Rassurer, protéger, déminer la colère sociale qui monte, en Allemagne comme ailleurs. Le chancelier social-démocrate Olaf Scholz, entouré de ses partenaires de coalition, a présenté dimanche un nouveau plan d’aides au pouvoir d’achat et aux entreprises, dans un contexte de forte inflation et d’inquiétudes croissantes sur l’approvisionnement énergétique.
Le montant global de ce plan de soutien, fruit de longues et laborieuses négociations menées depuis des semaines entre les trois partis de la coalition au pouvoir depuis neuf mois - le SPD de Scholz, les Verts et les libéraux du FDP - atteint 65 milliards d’euros, dont la moitié environ financée par le gouvernement fédéral. Le reste pourrait venir des Länder et d’une contribution sur les profits exceptionnels réalisés par certaines entreprises énergétiques grâce à l’envolée des cours.
Parmi les mesures détaillées dimanche en fin de matinée, après un ultime marathon de négociation de plus d’une vingtaine d’heures : des chèques de 200 euros pour les étudiants et 300 euros pour les retraités, un relèvement des allocations familiales pour les ménages les plus modestes. Ainsi qu’à compter du 1er janvier 2023, «la plus grande réforme des allocations logement de l’histoire de la République fédérale d’Allemagne», selon Scholz. Le nombre de ses bénéficiaires devrait tripler, passant de 700 000 à environ deux millions, et une allocation de chauffage de 415 euros pour une personne seule (740 euros pour une famille de quatre) va être mise en place.
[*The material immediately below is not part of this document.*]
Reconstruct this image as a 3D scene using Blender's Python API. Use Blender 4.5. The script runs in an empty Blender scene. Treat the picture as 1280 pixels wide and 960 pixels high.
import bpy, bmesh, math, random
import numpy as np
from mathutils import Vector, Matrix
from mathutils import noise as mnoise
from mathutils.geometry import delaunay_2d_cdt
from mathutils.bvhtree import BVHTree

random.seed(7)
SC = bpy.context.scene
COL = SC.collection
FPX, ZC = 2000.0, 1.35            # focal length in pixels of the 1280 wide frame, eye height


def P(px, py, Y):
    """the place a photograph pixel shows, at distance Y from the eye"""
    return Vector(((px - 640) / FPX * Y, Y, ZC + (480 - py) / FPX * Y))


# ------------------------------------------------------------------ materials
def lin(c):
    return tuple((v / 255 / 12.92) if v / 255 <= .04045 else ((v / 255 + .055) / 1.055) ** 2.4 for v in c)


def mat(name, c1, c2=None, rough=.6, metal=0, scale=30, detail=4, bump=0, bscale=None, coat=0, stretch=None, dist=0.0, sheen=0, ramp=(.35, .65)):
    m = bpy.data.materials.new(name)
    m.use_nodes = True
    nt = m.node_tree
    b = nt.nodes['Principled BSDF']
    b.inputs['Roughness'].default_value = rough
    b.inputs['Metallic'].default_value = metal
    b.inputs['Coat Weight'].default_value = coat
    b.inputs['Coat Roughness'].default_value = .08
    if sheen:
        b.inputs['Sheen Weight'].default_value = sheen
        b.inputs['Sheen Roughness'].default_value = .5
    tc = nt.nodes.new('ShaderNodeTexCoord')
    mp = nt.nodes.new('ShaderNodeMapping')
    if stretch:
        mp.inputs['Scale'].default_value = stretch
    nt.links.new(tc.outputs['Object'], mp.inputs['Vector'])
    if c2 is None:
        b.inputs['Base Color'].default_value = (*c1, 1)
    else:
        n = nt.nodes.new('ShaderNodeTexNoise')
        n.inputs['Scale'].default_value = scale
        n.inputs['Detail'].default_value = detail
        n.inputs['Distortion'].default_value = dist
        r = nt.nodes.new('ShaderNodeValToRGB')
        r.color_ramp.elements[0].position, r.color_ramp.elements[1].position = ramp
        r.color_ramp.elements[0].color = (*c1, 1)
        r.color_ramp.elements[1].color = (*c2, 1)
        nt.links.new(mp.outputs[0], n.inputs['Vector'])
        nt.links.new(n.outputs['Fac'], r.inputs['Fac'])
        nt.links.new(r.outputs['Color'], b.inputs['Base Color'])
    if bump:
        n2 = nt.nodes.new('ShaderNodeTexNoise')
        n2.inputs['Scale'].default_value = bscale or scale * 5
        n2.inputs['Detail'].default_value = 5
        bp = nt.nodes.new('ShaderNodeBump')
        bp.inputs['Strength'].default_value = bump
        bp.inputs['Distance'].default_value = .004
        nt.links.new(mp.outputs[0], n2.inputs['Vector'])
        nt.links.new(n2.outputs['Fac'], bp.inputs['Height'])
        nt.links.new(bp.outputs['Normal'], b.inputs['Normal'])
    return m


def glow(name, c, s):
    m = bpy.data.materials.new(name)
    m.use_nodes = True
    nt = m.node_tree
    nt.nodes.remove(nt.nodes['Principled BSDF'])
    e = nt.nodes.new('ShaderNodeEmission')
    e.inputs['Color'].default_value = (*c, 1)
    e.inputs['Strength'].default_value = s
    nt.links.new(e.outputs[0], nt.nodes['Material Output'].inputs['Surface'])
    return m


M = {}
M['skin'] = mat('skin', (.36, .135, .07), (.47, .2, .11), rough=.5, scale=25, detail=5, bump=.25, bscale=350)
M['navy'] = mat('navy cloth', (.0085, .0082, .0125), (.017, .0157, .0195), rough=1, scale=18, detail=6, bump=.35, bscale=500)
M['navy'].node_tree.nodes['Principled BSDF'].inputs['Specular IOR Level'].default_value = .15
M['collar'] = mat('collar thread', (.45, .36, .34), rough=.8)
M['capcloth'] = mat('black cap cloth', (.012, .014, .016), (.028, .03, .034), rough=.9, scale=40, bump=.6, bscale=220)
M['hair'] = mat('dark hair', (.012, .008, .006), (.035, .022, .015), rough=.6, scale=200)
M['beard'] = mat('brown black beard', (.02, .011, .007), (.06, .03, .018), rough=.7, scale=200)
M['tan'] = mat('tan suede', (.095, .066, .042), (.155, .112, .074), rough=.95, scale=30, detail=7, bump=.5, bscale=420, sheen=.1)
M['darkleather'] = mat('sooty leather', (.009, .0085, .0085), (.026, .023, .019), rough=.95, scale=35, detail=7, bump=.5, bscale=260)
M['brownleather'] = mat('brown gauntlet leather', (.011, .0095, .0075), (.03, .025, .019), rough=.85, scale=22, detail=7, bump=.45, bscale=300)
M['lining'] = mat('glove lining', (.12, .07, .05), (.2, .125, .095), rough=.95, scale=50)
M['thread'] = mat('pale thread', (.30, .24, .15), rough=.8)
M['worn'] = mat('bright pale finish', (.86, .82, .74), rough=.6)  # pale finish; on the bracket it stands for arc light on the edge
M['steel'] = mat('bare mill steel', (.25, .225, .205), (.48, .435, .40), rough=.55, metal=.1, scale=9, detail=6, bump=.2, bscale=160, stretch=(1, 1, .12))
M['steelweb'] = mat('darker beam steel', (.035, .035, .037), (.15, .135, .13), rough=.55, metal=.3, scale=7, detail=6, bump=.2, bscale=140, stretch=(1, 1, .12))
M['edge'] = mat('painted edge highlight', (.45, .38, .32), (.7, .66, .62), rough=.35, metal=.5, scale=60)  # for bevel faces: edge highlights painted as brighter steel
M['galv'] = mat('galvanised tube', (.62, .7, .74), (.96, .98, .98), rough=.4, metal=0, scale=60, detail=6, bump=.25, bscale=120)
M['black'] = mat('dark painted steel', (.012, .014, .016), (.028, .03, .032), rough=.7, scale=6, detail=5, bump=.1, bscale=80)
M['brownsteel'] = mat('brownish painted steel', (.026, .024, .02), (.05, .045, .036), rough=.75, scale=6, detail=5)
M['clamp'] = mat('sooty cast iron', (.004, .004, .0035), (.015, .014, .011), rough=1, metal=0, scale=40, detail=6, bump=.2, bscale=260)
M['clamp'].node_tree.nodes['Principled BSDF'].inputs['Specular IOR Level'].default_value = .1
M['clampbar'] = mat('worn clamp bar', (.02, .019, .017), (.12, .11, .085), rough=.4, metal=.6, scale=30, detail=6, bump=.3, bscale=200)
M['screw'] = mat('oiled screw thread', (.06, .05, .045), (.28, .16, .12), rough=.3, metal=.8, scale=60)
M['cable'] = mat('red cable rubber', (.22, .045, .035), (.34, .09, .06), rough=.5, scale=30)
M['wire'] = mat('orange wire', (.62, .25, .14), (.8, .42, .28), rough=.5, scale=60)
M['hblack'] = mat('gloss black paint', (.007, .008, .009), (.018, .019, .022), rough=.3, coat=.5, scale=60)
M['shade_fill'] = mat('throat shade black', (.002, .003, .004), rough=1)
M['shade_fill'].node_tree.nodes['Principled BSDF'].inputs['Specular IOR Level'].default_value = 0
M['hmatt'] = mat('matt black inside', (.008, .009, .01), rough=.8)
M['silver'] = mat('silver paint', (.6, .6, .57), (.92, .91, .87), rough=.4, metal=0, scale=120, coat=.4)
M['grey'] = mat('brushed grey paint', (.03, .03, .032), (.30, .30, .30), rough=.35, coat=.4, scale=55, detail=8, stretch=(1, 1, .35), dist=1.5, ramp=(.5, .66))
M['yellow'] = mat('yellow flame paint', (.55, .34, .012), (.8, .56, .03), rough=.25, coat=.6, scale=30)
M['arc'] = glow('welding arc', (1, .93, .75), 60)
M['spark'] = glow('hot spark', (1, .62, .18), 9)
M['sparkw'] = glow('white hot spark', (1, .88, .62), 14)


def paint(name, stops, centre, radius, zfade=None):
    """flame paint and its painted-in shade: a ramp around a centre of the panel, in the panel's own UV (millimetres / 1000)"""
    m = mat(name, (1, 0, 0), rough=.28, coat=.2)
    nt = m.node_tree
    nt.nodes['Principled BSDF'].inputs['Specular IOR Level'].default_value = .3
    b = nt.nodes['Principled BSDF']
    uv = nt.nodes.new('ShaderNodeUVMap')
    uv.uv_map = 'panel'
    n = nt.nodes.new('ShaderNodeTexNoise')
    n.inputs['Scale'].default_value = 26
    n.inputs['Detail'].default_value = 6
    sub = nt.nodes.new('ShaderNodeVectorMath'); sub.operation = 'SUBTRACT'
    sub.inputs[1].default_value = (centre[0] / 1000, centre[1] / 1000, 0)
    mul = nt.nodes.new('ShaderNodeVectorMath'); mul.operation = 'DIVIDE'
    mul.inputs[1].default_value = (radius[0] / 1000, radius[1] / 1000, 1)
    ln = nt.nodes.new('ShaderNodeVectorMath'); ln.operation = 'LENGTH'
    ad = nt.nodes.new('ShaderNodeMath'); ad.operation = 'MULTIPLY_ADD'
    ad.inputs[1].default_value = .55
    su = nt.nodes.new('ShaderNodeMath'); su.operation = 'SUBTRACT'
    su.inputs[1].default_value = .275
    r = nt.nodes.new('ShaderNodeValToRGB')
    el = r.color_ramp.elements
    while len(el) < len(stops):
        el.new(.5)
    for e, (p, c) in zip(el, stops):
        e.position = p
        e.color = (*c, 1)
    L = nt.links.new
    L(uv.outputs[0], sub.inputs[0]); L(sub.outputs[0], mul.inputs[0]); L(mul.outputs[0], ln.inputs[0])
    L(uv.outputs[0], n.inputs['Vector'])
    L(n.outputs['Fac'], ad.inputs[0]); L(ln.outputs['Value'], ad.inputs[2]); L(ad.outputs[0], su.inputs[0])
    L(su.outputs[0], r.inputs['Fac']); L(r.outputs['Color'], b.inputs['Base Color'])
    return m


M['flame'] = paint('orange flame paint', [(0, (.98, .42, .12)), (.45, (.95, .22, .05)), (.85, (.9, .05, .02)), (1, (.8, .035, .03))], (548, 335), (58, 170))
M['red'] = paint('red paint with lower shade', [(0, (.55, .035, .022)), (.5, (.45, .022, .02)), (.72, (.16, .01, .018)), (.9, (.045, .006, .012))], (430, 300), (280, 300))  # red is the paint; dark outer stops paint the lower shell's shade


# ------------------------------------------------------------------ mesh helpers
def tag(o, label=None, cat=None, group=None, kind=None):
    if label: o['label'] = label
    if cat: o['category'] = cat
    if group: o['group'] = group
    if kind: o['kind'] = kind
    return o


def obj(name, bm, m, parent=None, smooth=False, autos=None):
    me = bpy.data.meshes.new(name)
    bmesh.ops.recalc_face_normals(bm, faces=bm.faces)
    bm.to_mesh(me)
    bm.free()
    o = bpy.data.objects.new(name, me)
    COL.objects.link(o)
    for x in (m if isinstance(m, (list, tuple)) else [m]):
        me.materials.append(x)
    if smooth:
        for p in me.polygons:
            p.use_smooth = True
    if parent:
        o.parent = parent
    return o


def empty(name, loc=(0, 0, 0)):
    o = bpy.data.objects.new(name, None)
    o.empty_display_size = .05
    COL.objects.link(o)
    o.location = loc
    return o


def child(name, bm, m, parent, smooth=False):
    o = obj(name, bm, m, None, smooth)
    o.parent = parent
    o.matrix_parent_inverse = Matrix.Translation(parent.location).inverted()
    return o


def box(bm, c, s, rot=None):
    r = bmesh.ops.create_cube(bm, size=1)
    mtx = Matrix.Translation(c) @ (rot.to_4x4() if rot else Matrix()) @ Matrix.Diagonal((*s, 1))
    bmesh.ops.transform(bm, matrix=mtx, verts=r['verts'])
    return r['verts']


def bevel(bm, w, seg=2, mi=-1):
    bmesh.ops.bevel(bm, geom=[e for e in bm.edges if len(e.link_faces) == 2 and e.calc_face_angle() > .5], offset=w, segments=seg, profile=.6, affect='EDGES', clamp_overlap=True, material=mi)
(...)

L’Allemagne «pourra faire face»
Très dépendante du gaz russe, dont les livraisons via le gazoduc Nord Stream, qui devaient reprendre samedi, sont actuellement complètement suspendues par Moscou, l’Allemagne «pourra faire face cet hiver», a assuré dimanche Olaf Scholz, mettant en avant la diversification des sources d’approvisionnement, la remise en service de centrales à charbon et le remplissage des stocks de gaz.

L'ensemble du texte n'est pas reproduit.